### WRITTEN PROBLEM
Pick out every line with the word "scene" and copy it.

--------------------

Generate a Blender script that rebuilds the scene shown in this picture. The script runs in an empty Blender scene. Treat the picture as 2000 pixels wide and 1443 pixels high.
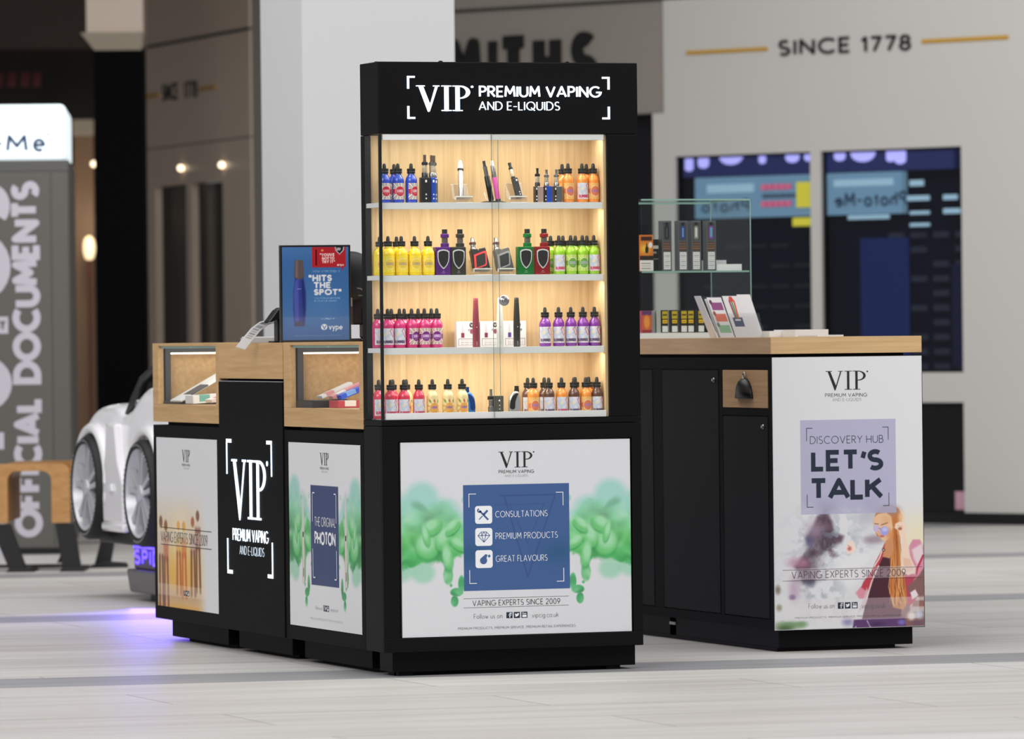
import bpy, bmesh, math, random
import numpy as np
from mathutils import Vector, Matrix
sc = bpy.context.scene
PI = math.pi
# ---------------------------------------------------------------- camera, world, lights, exposure
CAM_P = (-5.9074, -17.6955, 1.1214); YAW, PITCH, ROLL = .3452, -.0062, .0111
def cam_axes():
    f = np.array([math.sin(YAW)*math.cos(PITCH), math.cos(YAW)*math.cos(PITCH), math.sin(PITCH)])
    r = np.array([math.cos(YAW), -math.sin(YAW), 0.]); d = np.cross(f, r)
    c, s = math.cos(ROLL), math.sin(ROLL)
    return c*r+s*d, -s*r+c*d, f
_r, _d, _f = cam_axes()
cam = bpy.data.cameras.new('camera'); camo = bpy.data.objects.new('camera', cam); sc.collection.objects.link(camo)
camo.matrix_world = Matrix([[_r[0], -_d[0], -_f[0], CAM_P[0]], [_r[1], -_d[1], -_f[1], CAM_P[1]], [_r[2], -_d[2], -_f[2], CAM_P[2]], [0, 0, 0, 1]])
cam.sensor_width = 36; cam.lens = 200; cam.clip_end = 200
cam.dof.use_dof = True; cam.dof.focus_distance = 18.9; cam.dof.aperture_fstop = 5.2
sc.camera = camo
w = bpy.data.worlds.new('world'); sc.world = w; w.use_nodes = True
w.node_tree.nodes['Background'].inputs[0].default_value = (.95, .97, 1., 1); w.node_tree.nodes['Background'].inputs[1].default_value = .40
def area(name, loc, target, sx, sy, power, col=(1, 1, 1)):
    l = bpy.data.lights.new(name, 'AREA'); l.shape = 'RECTANGLE'; l.size = sx; l.size_y = sy; l.energy = power; l.color = col
    o = bpy.data.objects.new(name, l); sc.collection.objects.link(o); o.location = loc
    o.rotation_euler = (Vector(target)-Vector(loc)).to_track_quat('-Z', 'Y').to_euler(); return o
area('ceiling_light_front', (-7.6, -7.0, 6.9), (.4, .8, .6), 8, 6, 860, (1, .99, .97))
area('ceiling_light_over_kiosk', (4.5, -5.0, 6.8), (2.2, -1.5, 0), 9, 5, 430, (1, .98, .96))
area('fill_light_back', (-1.8, 5.0, 7.0), (-1.4, 4.9, 0), 7, 6, 300, (1, .98, .96))  # unseen fill, added to brighten the floor and car at left rear
area('ceiling_light_shop', (3.0, 7.0, 5.6), (8.2, 11.4, 1.0), 4, 3, 270, (1, .98, .95))
sc.view_settings.view_transform = 'Standard'; sc.view_settings.look = 'None'; sc.view_settings.gamma = 1.0
sc.view_settings.use_curve_mapping = False; sc.view_settings.exposure = -0.16
sc.cycles.use_denoising = True; sc.cycles.max_bounces = 8; sc.cycles.transparent_max_bounces = 24; sc.cycles.sample_clamp_indirect = 6
sc.cycles.caustics_reflective = False; sc.cycles.caustics_refractive = False
# ---------------------------------------------------------------- helpers
rng = np.random.RandomState(7); random.seed(5)
def lin(c):
    c = np.asarray(c, float)/255.
    return np.where(c <= .04045, c/12.92, ((c+.055)/1.055)**2.4)
MATS = {}
def mat(name, col, rough=.5, metal=0., spec=.5, emit=None, coat=0., trans=0.):
    if name in MATS: return MATS[name]
    m = bpy.data.materials.new(name); m.use_nodes = True; b = m.node_tree.nodes['Principled BSDF']
    b.inputs['Base Color'].default_value = (*lin(col), 1); b.inputs['Roughness'].default_value = rough
    b.inputs['Metallic'].default_value = metal; b.inputs['Specular IOR Level'].default_value = spec; b.inputs['Coat Weight'].default_value = coat
    b.inputs['Transmission Weight'].default_value = trans
    if emit: b.inputs['Emission Color'].default_value = (*lin(col), 1); b.inputs['Emission Strength'].default_value = emit
    else:
        t = m.node_tree; n = t.nodes.new('ShaderNodeTexNoise'); n.inputs['Scale'].default_value = 60; n.inputs['Detail'].default_value = 3
        r = t.nodes.new('ShaderNodeMapRange'); r.inputs['To Min'].default_value = max(0, rough-.04); r.inputs['To Max'].default_value = min(1, rough+.04)
        t.links.new(n.outputs['Fac'], r.inputs['Value']); t.links.new(r.outputs['Result'], b.inputs['Roughness'])
    MATS[name] = m; return m
def wood(name, c1, c2, axis, scale=1., rough=.45):
    if name in MATS: return MATS[name]
    m = bpy.data.materials.new(name); m.use_nodes = True; t = m.node_tree; b = t.nodes['Principled BSDF']; b.inputs['Roughness'].default_value = rough
    b.inputs['Specular IOR Level'].default_value = .3
    tc = t.nodes.new('ShaderNodeTexCoord'); mp = t.nodes.new('ShaderNodeMapping'); t.links.new(tc.outputs['Object'], mp.inputs['Vector'])
    s = [26*scale]*3; s[axis] = 1.3*scale; mp.inputs['Scale'].default_value = s
    n1 = t.nodes.new('ShaderNodeTexNoise'); n1.inputs['Scale'].default_value = 2.2; n1.inputs['Detail'].default_value = 6; n1.inputs['Distortion'].default_value = .6
    t.links.new(mp.outputs['Vector'], n1.inputs['Vector'])
    mp2 = t.nodes.new('ShaderNodeMapping'); t.links.new(tc.outputs['Object'], mp2.inputs['Vector']); s2 = [150*scale]*3; s2[axis] = 4*scale; mp2.inputs['Scale'].default_value = s2
    n2 = t.nodes.new('ShaderNodeTexNoise'); n2.inputs['Scale'].default_value = 2.; t.links.new(mp2.outputs['Vector'], n2.inputs['Vector'])
    mx = t.nodes.new('ShaderNodeMath'); mx.operation = 'MULTIPLY_ADD'; mx.inputs[1].default_value = .35; t.links.new(n2.outputs['Fac'], mx.inputs[0]); t.links.new(n1.outputs['Fac'], mx.inputs[2])
    cr = t.nodes.new('ShaderNodeValToRGB'); cr.color_ramp.elements[0].position = .38; cr.color_ramp.elements[1].position = .95
    cr.color_ramp.elements[0].color = (*lin(c1), 1); cr.color_ramp.elements[1].color = (*lin(c2), 1)
    t.links.new(mx.outputs[0], cr.inputs['Fac']); t.links.new(cr.outputs['Color'], b.inputs['Base Color'])
    MATS[name] = m; return m
def vcol(name='printed', rough=.5, coat=0.):
    if name in MATS: return MATS[name]
    m = bpy.data.materials.new(name); m.use_nodes = True; t = m.node_tree; b = t.nodes['Principled BSDF']
    a = t.nodes.new('ShaderNodeAttribute'); a.attribute_name = 'Col'; t.links.new(a.outputs['Color'], b.inputs['Base Color'])
    b.inputs['Roughness'].default_value = rough; b.inputs['Specular IOR Level'].default_value = .35; b.inputs['Coat Weight'].default_value = coat
    MATS[name] = m; return m
def glass(name, tint=(250, 252, 250), refl=.9, rough=.0, base=0.):
    if name in MATS: return MATS[name]
    m = bpy.data.materials.new(name); m.use_nodes = True; t = m.node_tree; t.nodes.clear()
    o = t.nodes.new('ShaderNodeOutputMaterial'); tr = t.nodes.new('ShaderNodeBsdfTransparent'); tr.inputs[0].default_value = (*lin(tint), 1)
    g = t.nodes.new('ShaderNodeBsdfGlossy'); g.inputs['Roughness'].default_value = rough
    fr = t.nodes.new('ShaderNodeFresnel'); fr.inputs['IOR'].default_value = 1.45
    k0 = t.nodes.new('ShaderNodeMath'); k0.operation = 'MULTIPLY_ADD'; k0.inputs[1].default_value = refl; k0.inputs[2].default_value = base; t.links.new(fr.outputs[0], k0.inputs[0])
    ge = t.nodes.new('ShaderNodeNewGeometry'); iv = t.nodes.new('ShaderNodeMath'); iv.operation = 'SUBTRACT'; iv.inputs[0].default_value = 1.; t.links.new(ge.outputs['Backfacing'], iv.inputs[1])
    k = t.nodes.new('ShaderNodeMath'); k.operation = 'MULTIPLY'; t.links.new(k0.outputs[0], k.inputs[0]); t.links.new(iv.outputs[0], k.inputs[1])
    x = t.nodes.new('ShaderNodeMixShader'); t.links.new(k.outputs[0], x.inputs[0]); t.links.new(tr.outputs[0], x.inputs[1]); t.links.new(g.outputs[0], x.inputs[2])
    t.links.new(x.outputs[0], o.inputs[0]); MATS[name] = m; return m
class G:
    def __init__(s): s.v = []; s.f = []; s.m = []; s.k = 0
    def add(s, vs, fs):
        b = len(s.v); s.v += [tuple(map(float, p)) for p in vs]; s.f += [tuple(i+b for i in f) for f in fs]; s.m += [s.k]*len(fs); return s
    def box(s, x0, x1, y0, y1, z0, z1):
        return s.add([(x0,y0,z0),(x1,y0,z0),(x1,y1,z0),(x0,y1,z0),(x0,y0,z1),(x1,y0,z1),(x1,y1,z1),(x0,y1,z1)],
                     [(0,3,2,1),(4,5,6,7),(0,1,5,4),(1,2,6,5),(2,3,7,6),(3,0,4,7)])
    def lathe(s, prof, n=24, c=(0,0,0), sy=1., axis='z', a0=0., cap=True):
        vs = []; fs = []
        for r, z in prof:
            for i in range(n):
                a = a0+2*PI*i/n; x, y = r*math.cos(a), r*math.sin(a)*sy
                p = (x, y, z) if axis == 'z' else ((z, x, y) if axis == 'x' else (x, -z, y))
                vs.append((c[0]+p[0], c[1]+p[1], c[2]+p[2]))
        for j in range(len(prof)-1):
            for i in range(n): fs.append((j*n+i, j*n+(i+1) % n, (j+1)*n+(i+1) % n, (j+1)*n+i))
        if cap: fs.append(tuple(range(n))[::-1]); fs.append(tuple((len(prof)-1)*n+i for i in range(n)))
        return s.add(vs, fs)
    def tube(s, pts, r, n=10, flat=1.):
        pts = [Vector(p) for p in pts]; vs = []; fs = []
        for i, p in enumerate(pts):
            d = (pts[min(i+1, len(pts)-1)]-pts[max(i-1, 0)]).normalized()
            u = d.cross(Vector((0, 0, 1)));
            if u.length < 1e-4: u = d.cross(Vector((1, 0, 0)))
            u.normalize(); q = u.cross(d).normalized(); rr = r[i] if isinstance(r, (list, tuple)) else r
            for k in range(n):
                a = 2*PI*k/n; vs.append(p+u*(rr*math.cos(a))+q*(rr*flat*math.sin(a)))
        for j in range(len(pts)-1):
            for k in range(n): fs.append((j*n+k, j*n+(k+1) % n, (j+1)*n+(k+1) % n, (j+1)*n+k))
        fs.append(tuple(range(n))[::-1]); fs.append(tuple((len(pts)-1)*n+k for k in range(n)))
        return s.add(vs, fs)
    def prism(s, poly, fr, n0, n1):       # poly of (h,z) in frame fr, between offsets n0 < n1
        k = len(poly); a = [fr(h, z, n1) for h, z in poly]; b = [fr(h, z, n0) for h, z in poly]
        return s.add(a+b, [tuple(range(k)), tuple(range(2*k-1, k-1, -1))]+[(i, i+k, (i+1) % k+k, (i+1) % k) for i in range(k)])
    def flat(s, poly, fr, n=0.): return s.add([fr(h, z, n) for h, z in poly], [tuple(range(len(poly)))])
    def strip(s, a, b, fr, n=0., th=0.):   # ribbon between two polylines in a frame
        k = len(a); vs = [fr(*p, n+th) for p in a]+[fr(*p, n+th) for p in b]
        fs = [(i, i+1, i+1+k, i+k) for i in range(k-1)]
        if th:
            m = 2*k; vs += [fr(*p, n) for p in a]+[fr(*p, n) for p in b]
            fs += [(i+1, i, i+m, i+1+m) for i in range(k-1)]+[(i+k, i+1+k, i+1+k+m, i+k+m) for i in range(k-1)]
            fs += [(0, k, k+m, m), (k-1, k-1+m, 2*k-1+m, 2*k-1)]
        return s.add(vs, fs)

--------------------

### WORKED SOLUTION
Generate a Blender script that rebuilds the scene shown in this picture. The script runs in an empty Blender scene. Treat the picture as 2000 pixels wide and 1443 pixels high.
sc = bpy.context.scene